Your goal: Every line below should be copied exactly; drop the pictures.
==== Material
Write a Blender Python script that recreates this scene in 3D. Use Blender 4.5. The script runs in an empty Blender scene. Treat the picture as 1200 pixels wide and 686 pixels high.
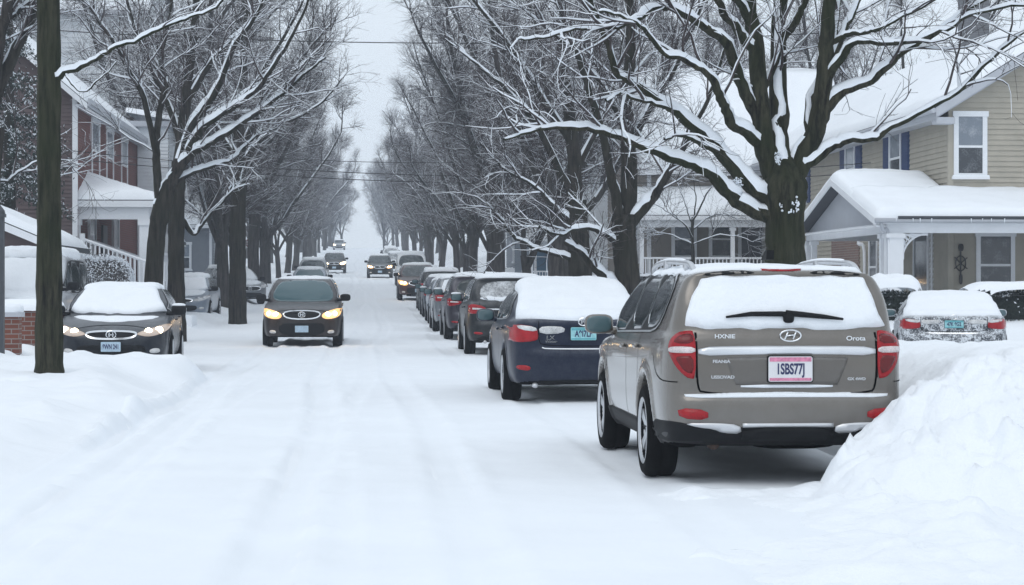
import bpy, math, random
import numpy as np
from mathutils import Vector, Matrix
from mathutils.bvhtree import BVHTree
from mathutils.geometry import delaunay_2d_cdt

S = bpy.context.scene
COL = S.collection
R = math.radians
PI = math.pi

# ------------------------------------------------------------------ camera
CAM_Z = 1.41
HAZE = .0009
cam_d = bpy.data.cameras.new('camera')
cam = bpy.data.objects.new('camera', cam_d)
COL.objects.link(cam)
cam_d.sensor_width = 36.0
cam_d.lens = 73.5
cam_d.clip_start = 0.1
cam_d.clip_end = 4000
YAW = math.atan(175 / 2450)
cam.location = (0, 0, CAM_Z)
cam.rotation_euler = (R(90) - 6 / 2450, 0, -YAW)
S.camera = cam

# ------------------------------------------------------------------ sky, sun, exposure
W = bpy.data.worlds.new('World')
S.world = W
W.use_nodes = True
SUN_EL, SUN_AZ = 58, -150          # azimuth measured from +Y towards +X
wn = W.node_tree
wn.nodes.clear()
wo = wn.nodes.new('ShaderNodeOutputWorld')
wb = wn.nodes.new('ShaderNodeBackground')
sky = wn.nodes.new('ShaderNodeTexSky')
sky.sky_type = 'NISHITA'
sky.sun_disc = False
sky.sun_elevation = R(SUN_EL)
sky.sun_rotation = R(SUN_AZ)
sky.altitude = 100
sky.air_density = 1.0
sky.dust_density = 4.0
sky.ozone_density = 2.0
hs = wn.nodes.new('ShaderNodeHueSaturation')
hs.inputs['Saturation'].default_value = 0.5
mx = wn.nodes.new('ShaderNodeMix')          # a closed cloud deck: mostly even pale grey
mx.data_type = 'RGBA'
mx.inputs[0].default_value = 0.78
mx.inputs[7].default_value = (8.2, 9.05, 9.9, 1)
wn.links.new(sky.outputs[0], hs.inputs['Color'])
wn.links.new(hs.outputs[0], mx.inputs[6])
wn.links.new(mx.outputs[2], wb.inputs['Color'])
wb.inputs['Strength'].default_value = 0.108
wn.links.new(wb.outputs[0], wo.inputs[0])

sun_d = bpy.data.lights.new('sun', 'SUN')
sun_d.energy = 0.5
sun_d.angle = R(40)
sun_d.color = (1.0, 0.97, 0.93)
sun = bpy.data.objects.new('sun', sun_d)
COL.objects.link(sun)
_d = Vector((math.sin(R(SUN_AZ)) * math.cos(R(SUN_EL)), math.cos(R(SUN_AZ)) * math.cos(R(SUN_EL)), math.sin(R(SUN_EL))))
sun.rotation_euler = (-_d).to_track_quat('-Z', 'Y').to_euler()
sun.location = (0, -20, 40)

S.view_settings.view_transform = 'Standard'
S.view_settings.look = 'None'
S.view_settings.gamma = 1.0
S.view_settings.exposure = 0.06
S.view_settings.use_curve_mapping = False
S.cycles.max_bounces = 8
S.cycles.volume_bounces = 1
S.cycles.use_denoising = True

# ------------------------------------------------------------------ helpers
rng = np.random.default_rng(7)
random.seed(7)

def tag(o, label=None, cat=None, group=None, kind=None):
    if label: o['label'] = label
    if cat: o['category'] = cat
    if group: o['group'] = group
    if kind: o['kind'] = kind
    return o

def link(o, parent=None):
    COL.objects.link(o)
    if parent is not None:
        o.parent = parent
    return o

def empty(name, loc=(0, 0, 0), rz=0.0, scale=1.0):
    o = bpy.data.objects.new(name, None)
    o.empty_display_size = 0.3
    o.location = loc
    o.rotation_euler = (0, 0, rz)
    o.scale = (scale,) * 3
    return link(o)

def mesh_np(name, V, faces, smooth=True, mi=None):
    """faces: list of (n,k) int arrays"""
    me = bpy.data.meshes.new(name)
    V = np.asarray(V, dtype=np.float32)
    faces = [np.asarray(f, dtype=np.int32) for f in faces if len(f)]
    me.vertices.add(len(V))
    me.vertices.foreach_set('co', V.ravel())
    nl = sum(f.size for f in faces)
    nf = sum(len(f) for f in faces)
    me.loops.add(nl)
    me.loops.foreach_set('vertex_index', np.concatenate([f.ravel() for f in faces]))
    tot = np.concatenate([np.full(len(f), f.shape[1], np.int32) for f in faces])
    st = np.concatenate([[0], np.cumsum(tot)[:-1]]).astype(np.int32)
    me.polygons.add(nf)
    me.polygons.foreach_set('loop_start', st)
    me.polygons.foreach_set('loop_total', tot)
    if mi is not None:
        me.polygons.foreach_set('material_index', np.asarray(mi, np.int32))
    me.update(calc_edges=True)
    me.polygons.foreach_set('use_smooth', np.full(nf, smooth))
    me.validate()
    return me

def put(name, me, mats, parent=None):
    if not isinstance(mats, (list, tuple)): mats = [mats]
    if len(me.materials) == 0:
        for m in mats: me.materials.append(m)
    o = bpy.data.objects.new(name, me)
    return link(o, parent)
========
Result of this task:
Write a Blender Python script that recreates this scene in 3D. Use Blender 4.5. The script runs in an empty Blender scene. Treat the picture as 1200 pixels wide and 686 pixels high.
import bpy, math, random
import numpy as np
from mathutils import Vector, Matrix
from mathutils.bvhtree import BVHTree
from mathutils.geometry import delaunay_2d_cdt

S = bpy.context.scene
COL = S.collection
R = math.radians
PI = math.pi

# ------------------------------------------------------------------ camera
CAM_Z = 1.41
HAZE = .0009
cam_d = bpy.data.cameras.new('camera')
cam = bpy.data.objects.new('camera', cam_d)
COL.objects.link(cam)
cam_d.sensor_width = 36.0
cam_d.lens = 73.5
cam_d.clip_start = 0.1
cam_d.clip_end = 4000
YAW = math.atan(175 / 2450)
cam.location = (0, 0, CAM_Z)
cam.rotation_euler = (R(90) - 6 / 2450, 0, -YAW)
S.camera = cam

# ------------------------------------------------------------------ sky, sun, exposure
W = bpy.data.worlds.new('World')
S.world = W
W.use_nodes = True
SUN_EL, SUN_AZ = 58, -150          # azimuth measured from +Y towards +X
wn = W.node_tree
wn.nodes.clear()
wo = wn.nodes.new('ShaderNodeOutputWorld')
wb = wn.nodes.new('ShaderNodeBackground')
sky = wn.nodes.new('ShaderNodeTexSky')
sky.sky_type = 'NISHITA'
sky.sun_disc = False
sky.sun_elevation = R(SUN_EL)
sky.sun_rotation = R(SUN_AZ)
sky.altitude = 100
sky.air_density = 1.0
sky.dust_density = 4.0
sky.ozone_density = 2.0
hs = wn.nodes.new('ShaderNodeHueSaturation')
hs.inputs['Saturation'].default_value = 0.5
mx = wn.nodes.new('ShaderNodeMix')          # a closed cloud deck: mostly even pale grey
mx.data_type = 'RGBA'
mx.inputs[0].default_value = 0.78
mx.inputs[7].default_value = (8.2, 9.05, 9.9, 1)
wn.links.new(sky.outputs[0], hs.inputs['Color'])
wn.links.new(hs.outputs[0], mx.inputs[6])
wn.links.new(mx.outputs[2], wb.inputs['Color'])
wb.inputs['Strength'].default_value = 0.108
wn.links.new(wb.outputs[0], wo.inputs[0])

sun_d = bpy.data.lights.new('sun', 'SUN')
sun_d.energy = 0.5
sun_d.angle = R(40)
sun_d.color = (1.0, 0.97, 0.93)
sun = bpy.data.objects.new('sun', sun_d)
COL.objects.link(sun)
_d = Vector((math.sin(R(SUN_AZ)) * math.cos(R(SUN_EL)), math.cos(R(SUN_AZ)) * math.cos(R(SUN_EL)), math.sin(R(SUN_EL))))
sun.rotation_euler = (-_d).to_track_quat('-Z', 'Y').to_euler()
sun.location = (0, -20, 40)

S.view_settings.view_transform = 'Standard'
S.view_settings.look = 'None'
S.view_settings.gamma = 1.0
S.view_settings.exposure = 0.06
S.view_settings.use_curve_mapping = False
S.cycles.max_bounces = 8
S.cycles.volume_bounces = 1
S.cycles.use_denoising = True

# ------------------------------------------------------------------ helpers
rng = np.random.default_rng(7)
random.seed(7)

def tag(o, label=None, cat=None, group=None, kind=None):
    if label: o['label'] = label
    if cat: o['category'] = cat
    if group: o['group'] = group
    if kind: o['kind'] = kind
    return o

def link(o, parent=None):
    COL.objects.link(o)
    if parent is not None:
        o.parent = parent
    return o

def empty(name, loc=(0, 0, 0), rz=0.0, scale=1.0):
    o = bpy.data.objects.new(name, None)
    o.empty_display_size = 0.3
    o.location = loc
    o.rotation_euler = (0, 0, rz)
    o.scale = (scale,) * 3
    return link(o)

def mesh_np(name, V, faces, smooth=True, mi=None):
    """faces: list of (n,k) int arrays"""
    me = bpy.data.meshes.new(name)
    V = np.asarray(V, dtype=np.float32)
    faces = [np.asarray(f, dtype=np.int32) for f in faces if len(f)]
    me.vertices.add(len(V))
    me.vertices.foreach_set('co', V.ravel())
    nl = sum(f.size for f in faces)
    nf = sum(len(f) for f in faces)
    me.loops.add(nl)
    me.loops.foreach_set('vertex_index', np.concatenate([f.ravel() for f in faces]))
    tot = np.concatenate([np.full(len(f), f.shape[1], np.int32) for f in faces])
    st = np.concatenate([[0], np.cumsum(tot)[:-1]]).astype(np.int32)
    me.polygons.add(nf)
    me.polygons.foreach_set('loop_start', st)
    me.polygons.foreach_set('loop_total', tot)
    if mi is not None:
        me.polygons.foreach_set('material_index', np.asarray(mi, np.int32))
    me.update(calc_edges=True)
    me.polygons.foreach_set('use_smooth', np.full(nf, smooth))
    me.validate()
    return me

def put(name, me, mats, parent=None):
    if not isinstance(mats, (list, tuple)): mats = [mats]
    if len(me.materials) == 0:
        for m in mats: me.materials.append(m)
    o = bpy.data.objects.new(name, me)
    return link(o, parent)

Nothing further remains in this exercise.